Nach der Wahlniederlage in Schleswig-Holstein setzt die SPD nun voll auf Sieg in NRW. Wahlkampfjoker soll der Kanzler sein.

Schulter an Schulter für NRW: SPD-Kandidat Thomas Kutschaty und Bundeskanzler Olaf Scholz Foto: Robert Schmiegelt/imago

Berlin/Bochum taz | Sandwichmethode nennt man das, wenn eine schlechte Nachricht zwischen zwei gute gepackt wird. SPD-Parteichef Lars Klingbeil probierte es am Montag bei der Nachwahllese in der Berliner Parteizentrale damit. Zunächst gratulierte er Yasmin Fahimi, einst SPD-Generalsekretärin, die zuvor als erste Frau an die Spitze des Deutschen Gewerkschaftsbundes gewählt worden war. Dann erst kam er zur Landtagswahl in Schleswig-Holstein, wo die SPD am Sonntag ein historisch schlechtes Ergebnis erzielt hatte.

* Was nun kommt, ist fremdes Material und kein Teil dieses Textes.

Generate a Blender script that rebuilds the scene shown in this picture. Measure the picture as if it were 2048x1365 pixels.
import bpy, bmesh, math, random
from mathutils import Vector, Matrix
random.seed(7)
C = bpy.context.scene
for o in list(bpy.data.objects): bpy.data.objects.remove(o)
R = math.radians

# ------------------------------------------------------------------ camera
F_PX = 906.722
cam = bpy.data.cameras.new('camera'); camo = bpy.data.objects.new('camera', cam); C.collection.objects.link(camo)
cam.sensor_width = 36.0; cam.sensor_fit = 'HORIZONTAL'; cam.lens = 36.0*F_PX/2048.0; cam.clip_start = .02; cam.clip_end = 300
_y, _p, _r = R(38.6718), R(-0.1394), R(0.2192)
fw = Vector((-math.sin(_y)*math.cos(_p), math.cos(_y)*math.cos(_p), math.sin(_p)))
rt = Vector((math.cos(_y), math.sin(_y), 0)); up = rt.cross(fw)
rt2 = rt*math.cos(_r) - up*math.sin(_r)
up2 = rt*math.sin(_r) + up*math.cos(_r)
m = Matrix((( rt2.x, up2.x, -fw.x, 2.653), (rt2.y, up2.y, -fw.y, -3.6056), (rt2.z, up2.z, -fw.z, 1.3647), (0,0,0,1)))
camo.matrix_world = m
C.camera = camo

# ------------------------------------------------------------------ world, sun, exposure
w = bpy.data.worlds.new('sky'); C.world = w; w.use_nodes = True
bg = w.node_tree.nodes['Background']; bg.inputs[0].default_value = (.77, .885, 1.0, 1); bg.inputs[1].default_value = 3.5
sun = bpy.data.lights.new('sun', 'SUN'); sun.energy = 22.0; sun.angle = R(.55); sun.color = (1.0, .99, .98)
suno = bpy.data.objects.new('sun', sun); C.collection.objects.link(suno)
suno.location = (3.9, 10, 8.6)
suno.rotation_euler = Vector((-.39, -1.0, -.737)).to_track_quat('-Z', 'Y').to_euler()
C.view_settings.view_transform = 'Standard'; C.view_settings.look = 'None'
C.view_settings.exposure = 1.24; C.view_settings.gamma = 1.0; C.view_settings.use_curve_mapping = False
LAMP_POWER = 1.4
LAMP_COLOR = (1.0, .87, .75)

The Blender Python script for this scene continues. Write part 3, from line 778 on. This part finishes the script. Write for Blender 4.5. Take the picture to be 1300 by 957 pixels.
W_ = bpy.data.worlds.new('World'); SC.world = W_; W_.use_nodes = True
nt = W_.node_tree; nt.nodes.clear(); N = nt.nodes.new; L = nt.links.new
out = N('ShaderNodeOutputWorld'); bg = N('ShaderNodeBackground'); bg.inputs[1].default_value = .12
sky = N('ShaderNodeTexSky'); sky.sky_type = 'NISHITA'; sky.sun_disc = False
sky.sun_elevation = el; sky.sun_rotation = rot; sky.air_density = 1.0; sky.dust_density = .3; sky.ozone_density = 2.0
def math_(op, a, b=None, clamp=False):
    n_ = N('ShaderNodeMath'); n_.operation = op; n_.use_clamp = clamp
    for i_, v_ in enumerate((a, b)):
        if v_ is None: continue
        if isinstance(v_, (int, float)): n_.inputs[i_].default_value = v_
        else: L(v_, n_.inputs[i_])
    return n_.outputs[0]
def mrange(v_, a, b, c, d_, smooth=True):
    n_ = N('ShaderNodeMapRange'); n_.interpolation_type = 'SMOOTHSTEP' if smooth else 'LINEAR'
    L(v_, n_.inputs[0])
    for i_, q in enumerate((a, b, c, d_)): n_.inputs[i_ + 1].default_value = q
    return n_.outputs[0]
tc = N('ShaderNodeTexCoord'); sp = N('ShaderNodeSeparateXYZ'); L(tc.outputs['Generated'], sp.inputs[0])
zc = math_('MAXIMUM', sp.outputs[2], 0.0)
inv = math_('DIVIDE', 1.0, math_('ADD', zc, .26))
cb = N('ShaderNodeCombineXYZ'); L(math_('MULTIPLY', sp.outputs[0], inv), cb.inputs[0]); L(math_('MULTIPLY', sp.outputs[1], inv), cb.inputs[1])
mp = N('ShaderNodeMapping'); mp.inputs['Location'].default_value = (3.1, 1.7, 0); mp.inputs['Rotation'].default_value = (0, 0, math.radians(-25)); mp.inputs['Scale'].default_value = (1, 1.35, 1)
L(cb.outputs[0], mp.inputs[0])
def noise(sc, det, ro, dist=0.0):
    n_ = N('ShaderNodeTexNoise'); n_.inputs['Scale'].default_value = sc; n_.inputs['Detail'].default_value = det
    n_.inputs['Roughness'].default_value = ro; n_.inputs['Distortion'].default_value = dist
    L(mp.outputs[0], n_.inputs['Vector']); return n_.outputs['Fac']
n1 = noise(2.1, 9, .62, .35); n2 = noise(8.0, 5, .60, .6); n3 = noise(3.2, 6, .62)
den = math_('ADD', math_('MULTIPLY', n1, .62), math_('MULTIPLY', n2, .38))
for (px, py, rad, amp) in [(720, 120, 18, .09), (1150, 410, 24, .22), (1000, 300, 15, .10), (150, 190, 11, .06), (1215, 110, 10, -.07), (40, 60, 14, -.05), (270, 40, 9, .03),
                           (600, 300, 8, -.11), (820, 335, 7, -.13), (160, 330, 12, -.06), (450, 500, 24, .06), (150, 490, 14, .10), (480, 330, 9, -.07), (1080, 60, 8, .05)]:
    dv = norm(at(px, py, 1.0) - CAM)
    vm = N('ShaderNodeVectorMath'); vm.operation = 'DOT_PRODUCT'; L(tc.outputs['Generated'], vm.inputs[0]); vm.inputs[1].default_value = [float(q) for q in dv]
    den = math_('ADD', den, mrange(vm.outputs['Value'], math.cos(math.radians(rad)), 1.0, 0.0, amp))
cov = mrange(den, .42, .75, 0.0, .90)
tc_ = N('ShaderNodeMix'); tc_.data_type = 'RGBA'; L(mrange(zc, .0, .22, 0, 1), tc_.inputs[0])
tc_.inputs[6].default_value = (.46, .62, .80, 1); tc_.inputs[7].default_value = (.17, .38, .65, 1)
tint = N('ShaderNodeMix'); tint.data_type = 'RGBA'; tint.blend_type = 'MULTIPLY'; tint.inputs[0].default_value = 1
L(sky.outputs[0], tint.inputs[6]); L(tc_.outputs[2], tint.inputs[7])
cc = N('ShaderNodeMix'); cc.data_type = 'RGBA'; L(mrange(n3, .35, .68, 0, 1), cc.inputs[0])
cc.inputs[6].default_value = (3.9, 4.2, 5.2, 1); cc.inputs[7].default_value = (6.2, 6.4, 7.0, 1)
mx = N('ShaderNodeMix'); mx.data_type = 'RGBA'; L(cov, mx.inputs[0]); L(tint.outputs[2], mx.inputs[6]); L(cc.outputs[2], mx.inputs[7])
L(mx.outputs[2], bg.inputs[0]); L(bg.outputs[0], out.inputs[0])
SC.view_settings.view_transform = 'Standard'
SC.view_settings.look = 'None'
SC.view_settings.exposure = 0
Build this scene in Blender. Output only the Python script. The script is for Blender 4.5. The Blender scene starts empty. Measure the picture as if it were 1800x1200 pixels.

Nur 16 Prozent der Wäh­le­r:in­nen hatten sozialdemokratisch gewählt, das reichte nur noch für Platz drei hinter den Grünen. „Es ist uns nicht gelungen, mit unseren Themen durchzudringen“, trug Klingbeil die Analyse des Präsidiums vor. Ausdrücklich bedankte er sich bei dem glücklosen Spitzenkandidaten Thomas Losse-Müller.

Der Ex-Grüne war dem amtierenden CDU-Ministerpräsidenten Daniel Günther zu keiner Zeit gefährlich geworden. Zu beliebt war dieser und zu unbekannt der Herausforderer, der gegen Günther auch im gemeinsamen Heimatwahlkreis Eckernförde untergegangen war mit 16,1 zu 58,4 Prozent. Eine schmerzhafte Niederlage, aber keine ganz überraschende.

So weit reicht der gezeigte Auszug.